Somos el relato que nos hacemos de nosotros mismos y de nuestro lugar en el mundo. Leemos para disponer de un relato rico que dé cuenta de todo lo que somos, lo que vivimos y lo que soñamos. Sí, la ficción, producto de la imaginación, también es parte del mundo en que vivimos. Este no se solo la naturaleza sino también lo recreado con lenguaje, todo eso tan amplio que llamamos cultura. Pues bien, a buena parte de ella solo accedemos a través de los libros. Por eso leemos, para no vivir desterrados de nuestro propio mundo, el “mundo real” y el ficcionado.

En nuestra sociedad quienes están más abajo en la escala social son los que suelen tener menos trato con las letras. Y no por decisión propia ni por falta de inteligencia. No han consiguido captar la utilidad de la lectura y la belleza que pueden encontrar en los libros, porque sus condiciones de vida son tan precarias que para ellos leer es un lujo inútil. Para quien tiene que luchar por la supervivencia leer es una pérdida de tiempo,.

Los que están arriba en la escala social suelen leer más, porque han accedido a niveles más elevados de conocimiento y así han desarrollado una sensibilidad que les permite disfrutar de la belleza de una obra o vivir las emociones que el arte provoca.

 No obstante, el tener una buena educación previa no siempre lleva a leer.
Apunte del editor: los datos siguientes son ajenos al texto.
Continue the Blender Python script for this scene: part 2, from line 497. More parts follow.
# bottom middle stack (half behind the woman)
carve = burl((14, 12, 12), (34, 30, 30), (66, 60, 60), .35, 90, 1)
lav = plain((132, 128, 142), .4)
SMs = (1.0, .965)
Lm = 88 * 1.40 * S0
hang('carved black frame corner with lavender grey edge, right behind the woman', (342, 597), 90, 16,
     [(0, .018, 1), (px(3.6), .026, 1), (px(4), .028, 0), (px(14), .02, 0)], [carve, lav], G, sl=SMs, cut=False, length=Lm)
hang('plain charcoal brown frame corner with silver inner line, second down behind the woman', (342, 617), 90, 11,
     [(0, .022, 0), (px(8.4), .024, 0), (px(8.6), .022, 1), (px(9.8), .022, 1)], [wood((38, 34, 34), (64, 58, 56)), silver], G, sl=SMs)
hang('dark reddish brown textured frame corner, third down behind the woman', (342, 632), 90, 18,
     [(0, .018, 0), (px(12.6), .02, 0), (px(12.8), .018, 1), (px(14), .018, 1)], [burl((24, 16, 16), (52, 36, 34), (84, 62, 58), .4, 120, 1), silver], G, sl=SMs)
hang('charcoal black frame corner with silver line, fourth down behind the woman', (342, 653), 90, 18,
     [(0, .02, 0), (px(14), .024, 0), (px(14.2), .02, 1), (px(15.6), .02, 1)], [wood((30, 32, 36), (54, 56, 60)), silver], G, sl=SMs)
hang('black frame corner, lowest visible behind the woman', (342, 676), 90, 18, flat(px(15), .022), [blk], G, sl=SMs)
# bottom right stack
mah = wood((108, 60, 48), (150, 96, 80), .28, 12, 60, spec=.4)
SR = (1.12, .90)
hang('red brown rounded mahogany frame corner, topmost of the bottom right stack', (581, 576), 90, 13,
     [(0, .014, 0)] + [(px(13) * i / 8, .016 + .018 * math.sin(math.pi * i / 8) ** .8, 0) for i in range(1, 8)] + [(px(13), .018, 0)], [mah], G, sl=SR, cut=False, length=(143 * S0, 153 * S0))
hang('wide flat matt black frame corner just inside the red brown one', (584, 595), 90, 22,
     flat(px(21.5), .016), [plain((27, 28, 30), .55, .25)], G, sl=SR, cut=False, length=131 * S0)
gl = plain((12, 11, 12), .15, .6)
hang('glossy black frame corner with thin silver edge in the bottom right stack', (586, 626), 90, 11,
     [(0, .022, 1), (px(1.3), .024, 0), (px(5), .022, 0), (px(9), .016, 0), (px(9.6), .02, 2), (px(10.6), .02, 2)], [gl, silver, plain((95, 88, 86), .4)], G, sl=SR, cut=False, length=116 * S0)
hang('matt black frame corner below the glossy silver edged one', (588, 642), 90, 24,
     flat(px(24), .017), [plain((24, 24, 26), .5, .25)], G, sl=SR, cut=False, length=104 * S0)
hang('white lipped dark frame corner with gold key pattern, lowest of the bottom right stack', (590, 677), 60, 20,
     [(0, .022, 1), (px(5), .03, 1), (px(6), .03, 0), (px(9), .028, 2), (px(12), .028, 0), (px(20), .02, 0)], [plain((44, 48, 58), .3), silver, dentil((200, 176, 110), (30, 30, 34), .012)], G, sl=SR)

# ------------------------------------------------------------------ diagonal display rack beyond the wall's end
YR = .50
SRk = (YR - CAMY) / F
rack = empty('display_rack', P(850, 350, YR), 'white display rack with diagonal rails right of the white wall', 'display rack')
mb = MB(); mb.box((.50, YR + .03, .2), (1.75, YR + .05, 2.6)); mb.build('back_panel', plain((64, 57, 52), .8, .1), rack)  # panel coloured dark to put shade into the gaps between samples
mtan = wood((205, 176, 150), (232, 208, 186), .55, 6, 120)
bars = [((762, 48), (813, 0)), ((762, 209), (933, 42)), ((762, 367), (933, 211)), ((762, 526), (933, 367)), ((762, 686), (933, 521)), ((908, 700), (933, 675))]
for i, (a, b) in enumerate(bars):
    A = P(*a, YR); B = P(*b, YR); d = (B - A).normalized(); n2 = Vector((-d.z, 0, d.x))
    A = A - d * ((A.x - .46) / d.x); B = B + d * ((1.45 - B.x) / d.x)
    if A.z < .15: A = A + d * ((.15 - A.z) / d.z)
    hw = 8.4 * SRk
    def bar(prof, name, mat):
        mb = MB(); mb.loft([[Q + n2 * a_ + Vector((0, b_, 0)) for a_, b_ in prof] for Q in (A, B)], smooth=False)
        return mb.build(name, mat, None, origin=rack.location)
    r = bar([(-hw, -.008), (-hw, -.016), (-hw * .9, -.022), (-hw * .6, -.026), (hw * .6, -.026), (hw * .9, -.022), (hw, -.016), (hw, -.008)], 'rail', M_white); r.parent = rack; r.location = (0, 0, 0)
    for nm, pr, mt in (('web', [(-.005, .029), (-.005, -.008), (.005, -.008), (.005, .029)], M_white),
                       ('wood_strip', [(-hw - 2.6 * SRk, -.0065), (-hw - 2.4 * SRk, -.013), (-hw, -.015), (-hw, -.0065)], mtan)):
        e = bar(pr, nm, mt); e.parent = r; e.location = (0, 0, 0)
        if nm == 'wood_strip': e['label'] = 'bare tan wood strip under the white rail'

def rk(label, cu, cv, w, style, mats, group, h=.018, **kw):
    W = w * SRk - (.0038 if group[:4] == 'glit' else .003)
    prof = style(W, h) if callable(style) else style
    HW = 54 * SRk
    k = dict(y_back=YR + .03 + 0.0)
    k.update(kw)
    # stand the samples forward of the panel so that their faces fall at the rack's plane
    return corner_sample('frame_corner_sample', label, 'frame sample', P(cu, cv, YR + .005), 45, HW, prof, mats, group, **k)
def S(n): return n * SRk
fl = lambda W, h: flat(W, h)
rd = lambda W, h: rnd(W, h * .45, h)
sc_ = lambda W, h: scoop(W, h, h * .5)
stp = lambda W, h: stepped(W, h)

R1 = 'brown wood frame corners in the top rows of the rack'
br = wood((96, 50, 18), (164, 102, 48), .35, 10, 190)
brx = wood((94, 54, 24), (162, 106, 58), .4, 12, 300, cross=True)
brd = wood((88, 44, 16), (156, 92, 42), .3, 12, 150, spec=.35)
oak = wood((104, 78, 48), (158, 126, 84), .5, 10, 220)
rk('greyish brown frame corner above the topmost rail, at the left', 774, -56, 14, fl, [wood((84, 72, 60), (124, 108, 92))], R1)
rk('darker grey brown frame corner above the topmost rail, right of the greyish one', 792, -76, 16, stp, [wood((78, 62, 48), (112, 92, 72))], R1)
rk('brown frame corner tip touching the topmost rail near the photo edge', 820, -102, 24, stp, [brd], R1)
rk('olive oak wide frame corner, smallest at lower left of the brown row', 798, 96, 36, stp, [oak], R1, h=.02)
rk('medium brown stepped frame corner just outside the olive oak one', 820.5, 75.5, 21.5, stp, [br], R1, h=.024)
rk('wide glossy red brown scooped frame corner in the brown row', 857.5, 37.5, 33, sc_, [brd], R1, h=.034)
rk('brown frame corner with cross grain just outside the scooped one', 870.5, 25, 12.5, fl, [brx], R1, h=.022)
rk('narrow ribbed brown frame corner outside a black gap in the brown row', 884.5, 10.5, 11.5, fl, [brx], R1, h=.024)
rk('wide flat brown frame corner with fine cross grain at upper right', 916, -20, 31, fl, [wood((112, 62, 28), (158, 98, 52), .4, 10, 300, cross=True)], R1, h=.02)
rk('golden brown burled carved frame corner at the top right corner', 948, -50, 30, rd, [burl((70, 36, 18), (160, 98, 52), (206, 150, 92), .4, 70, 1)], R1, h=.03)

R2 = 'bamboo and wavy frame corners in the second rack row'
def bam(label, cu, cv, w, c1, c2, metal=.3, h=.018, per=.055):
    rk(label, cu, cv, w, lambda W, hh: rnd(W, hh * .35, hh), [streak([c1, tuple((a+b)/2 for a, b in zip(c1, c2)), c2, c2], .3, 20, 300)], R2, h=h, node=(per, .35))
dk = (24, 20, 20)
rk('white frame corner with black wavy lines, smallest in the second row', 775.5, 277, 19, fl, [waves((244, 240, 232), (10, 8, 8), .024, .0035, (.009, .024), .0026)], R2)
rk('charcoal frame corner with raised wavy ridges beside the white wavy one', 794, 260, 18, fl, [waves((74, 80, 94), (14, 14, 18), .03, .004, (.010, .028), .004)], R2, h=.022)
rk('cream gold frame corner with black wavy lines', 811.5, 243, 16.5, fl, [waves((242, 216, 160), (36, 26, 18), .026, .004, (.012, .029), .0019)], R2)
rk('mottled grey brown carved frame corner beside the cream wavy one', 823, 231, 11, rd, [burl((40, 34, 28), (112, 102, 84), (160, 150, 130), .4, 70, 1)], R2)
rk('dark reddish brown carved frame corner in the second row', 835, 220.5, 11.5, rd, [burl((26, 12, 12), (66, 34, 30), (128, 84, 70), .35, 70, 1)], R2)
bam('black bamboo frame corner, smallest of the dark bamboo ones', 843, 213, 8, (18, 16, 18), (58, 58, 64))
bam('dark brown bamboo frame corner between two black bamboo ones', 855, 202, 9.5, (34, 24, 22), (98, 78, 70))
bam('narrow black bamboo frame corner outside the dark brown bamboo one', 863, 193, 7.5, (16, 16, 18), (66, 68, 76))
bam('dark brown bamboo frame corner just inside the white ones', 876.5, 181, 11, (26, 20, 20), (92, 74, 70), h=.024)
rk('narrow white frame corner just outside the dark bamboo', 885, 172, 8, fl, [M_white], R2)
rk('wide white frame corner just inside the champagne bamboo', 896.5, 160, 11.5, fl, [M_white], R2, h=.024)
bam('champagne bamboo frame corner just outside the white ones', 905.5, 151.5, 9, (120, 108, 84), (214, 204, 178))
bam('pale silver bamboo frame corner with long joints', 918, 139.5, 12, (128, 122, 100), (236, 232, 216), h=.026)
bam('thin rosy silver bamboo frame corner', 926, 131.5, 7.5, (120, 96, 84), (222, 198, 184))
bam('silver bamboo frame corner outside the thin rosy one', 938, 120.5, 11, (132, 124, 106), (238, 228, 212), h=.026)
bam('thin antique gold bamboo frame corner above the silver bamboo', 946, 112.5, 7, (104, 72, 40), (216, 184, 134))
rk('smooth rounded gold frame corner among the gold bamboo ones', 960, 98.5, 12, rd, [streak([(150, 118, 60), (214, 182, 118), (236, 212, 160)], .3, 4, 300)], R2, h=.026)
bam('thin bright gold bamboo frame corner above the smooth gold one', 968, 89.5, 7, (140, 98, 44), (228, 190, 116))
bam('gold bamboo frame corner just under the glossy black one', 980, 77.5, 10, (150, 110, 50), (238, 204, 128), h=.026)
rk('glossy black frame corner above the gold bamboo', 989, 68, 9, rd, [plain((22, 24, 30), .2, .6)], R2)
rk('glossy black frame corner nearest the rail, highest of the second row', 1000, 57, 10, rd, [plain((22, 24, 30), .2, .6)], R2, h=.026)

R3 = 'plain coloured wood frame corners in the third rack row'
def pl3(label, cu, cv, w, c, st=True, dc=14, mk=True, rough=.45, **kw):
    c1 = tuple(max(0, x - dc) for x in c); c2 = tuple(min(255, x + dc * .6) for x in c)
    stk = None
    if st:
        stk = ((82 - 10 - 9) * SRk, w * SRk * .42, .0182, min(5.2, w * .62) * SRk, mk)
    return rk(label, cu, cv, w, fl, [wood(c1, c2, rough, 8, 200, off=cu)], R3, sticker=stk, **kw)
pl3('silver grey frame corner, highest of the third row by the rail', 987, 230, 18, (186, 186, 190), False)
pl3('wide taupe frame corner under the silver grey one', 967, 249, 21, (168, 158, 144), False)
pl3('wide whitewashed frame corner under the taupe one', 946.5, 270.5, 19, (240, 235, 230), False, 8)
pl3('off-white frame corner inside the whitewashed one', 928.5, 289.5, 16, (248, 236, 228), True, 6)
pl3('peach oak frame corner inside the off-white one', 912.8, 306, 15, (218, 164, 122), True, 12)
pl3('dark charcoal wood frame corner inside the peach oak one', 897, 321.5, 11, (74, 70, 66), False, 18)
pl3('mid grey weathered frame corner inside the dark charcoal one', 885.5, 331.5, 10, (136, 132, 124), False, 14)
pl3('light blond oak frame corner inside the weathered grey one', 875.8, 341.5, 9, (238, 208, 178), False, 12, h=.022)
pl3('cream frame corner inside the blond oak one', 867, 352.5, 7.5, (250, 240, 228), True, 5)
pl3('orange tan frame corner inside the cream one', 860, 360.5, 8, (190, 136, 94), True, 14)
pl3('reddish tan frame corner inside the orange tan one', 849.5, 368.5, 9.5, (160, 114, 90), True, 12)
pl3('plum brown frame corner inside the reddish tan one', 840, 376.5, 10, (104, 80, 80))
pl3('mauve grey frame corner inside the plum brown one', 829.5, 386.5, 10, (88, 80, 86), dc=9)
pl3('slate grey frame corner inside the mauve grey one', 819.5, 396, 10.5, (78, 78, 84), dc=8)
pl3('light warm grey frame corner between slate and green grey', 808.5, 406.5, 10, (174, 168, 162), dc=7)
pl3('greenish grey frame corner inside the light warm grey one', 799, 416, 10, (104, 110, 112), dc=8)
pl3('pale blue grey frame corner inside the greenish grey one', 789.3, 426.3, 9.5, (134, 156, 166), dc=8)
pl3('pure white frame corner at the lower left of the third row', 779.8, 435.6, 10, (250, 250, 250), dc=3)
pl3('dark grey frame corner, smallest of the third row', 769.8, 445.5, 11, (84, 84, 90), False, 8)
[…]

Si se observan y analizan algunos indicadores, parece que el futuro de la lectura es incierto. Muchos de los que acceden a cotas altas de influencia y de poder no son precisamente los que más tiempo dedican a los libros.

A pesar de que leer es probablemente la actividad que más transforma y beneficia a quien lo hace, el debilitamiento de los valores humanísticos ha quitado importancia a la lectura. No parece tan necesaria para aspirar a un lugar relevante en la sociedad. Otros caminos aparecen como más exitosos. Los letraheridos más bien son vistos como gentes exóticas, aunque, como la práctica de su afición es voluntaria, no sufren el estigma de la marginación o, en todo caso, es una marginación que conlleva cierto prestigio.

También se lee, o se dice que se lee, por prestigio social. Leer todavía mola. Muchos valoran la lectura aunque no la practiquen. De aquí el escepticismo que suele despertar el resultado de ciertas encuestas. Los índices de lectura que estas revelan no parecen corresponderse con la práctica real. Es un hecho constatable, por ejemplo, que el número de personas que van leyendo un libro en el transporte público ha disminuido. Lo que la gente lleva ahora en las manos es un móvil, no un libro, ni siquiera un libro electrónico.

Para ser justos hay que reconocer que la pulsión que lleva a muchas personas a leer no es tanto la pasión por conocer, por perfeccionar su capacidad de argumentar, sino la del consumo. Leen lo que aparece como novedad o lo escrito por un famoso, responda o no a las preguntas que se hacen sobre su propia vida o sobre el devenir de la sociedad en la que están inmersas.

¿Qué panorama se prevé en el futuro próximo? No es optimista, si se observa el comportamiento de adolescentes y jóvenes quienes en lugar de leer prefieren salir, ver vídeos o escuchar música. En sus conversaciones, no es un tema frecuente el comentario sobre lo que están leyendo. Esa actividad se la considera totalmente privada.

Por otra parte, incluso los alumnos que sacan buenas notas afirman que no leen. Piensan que el leer tiene poco que ver con el éxito profesional que persiguen.

No hace falta dotes sobresalientes ni una vocación especial para ser lector. Todos podemos serlo. Y lo somos en algún grado por exigencias del trabajo, por curiosidad o por diversión. Pero aficionarse a la lectura suele ser resultado de un largo proceso que muchos abandonan.   

En resumen, no hay una razón primordial por la que leen los que leen. Unos lo hacen por placer, por estar al día, por el interés de adquirir más conocimientos. Otros leen por el goce estético que proporciona una buena historia bien contada en la que pueden encontrar lo insólito, la emoción y la ternura de que no disfrutan en la vida en el grado que desearían.  

La lectura es una conversación continuada con personas, a menudo muy lúcidas, que dejaron por escrito esos pensamientos. A través de la letra impresa los tenemos a nuestro alcance. En la lectura se encuentra la compañía que alivia la soledad, porque la amistad es vulnerable, puede debilitarse por la distancia o el tiempo, pero un libro amigo siempre está al alcance.

Gustavo Martín Garzo escribía en El País: «Tal vez es la paradoja de las bellas historias, que cuanto más maravillosas y locas son más discretos y razonables vuelven a quienes las escuchan o las leen. Esta alianza entre fantasía y razón es la que da al Quijote su encanto imperecedero.»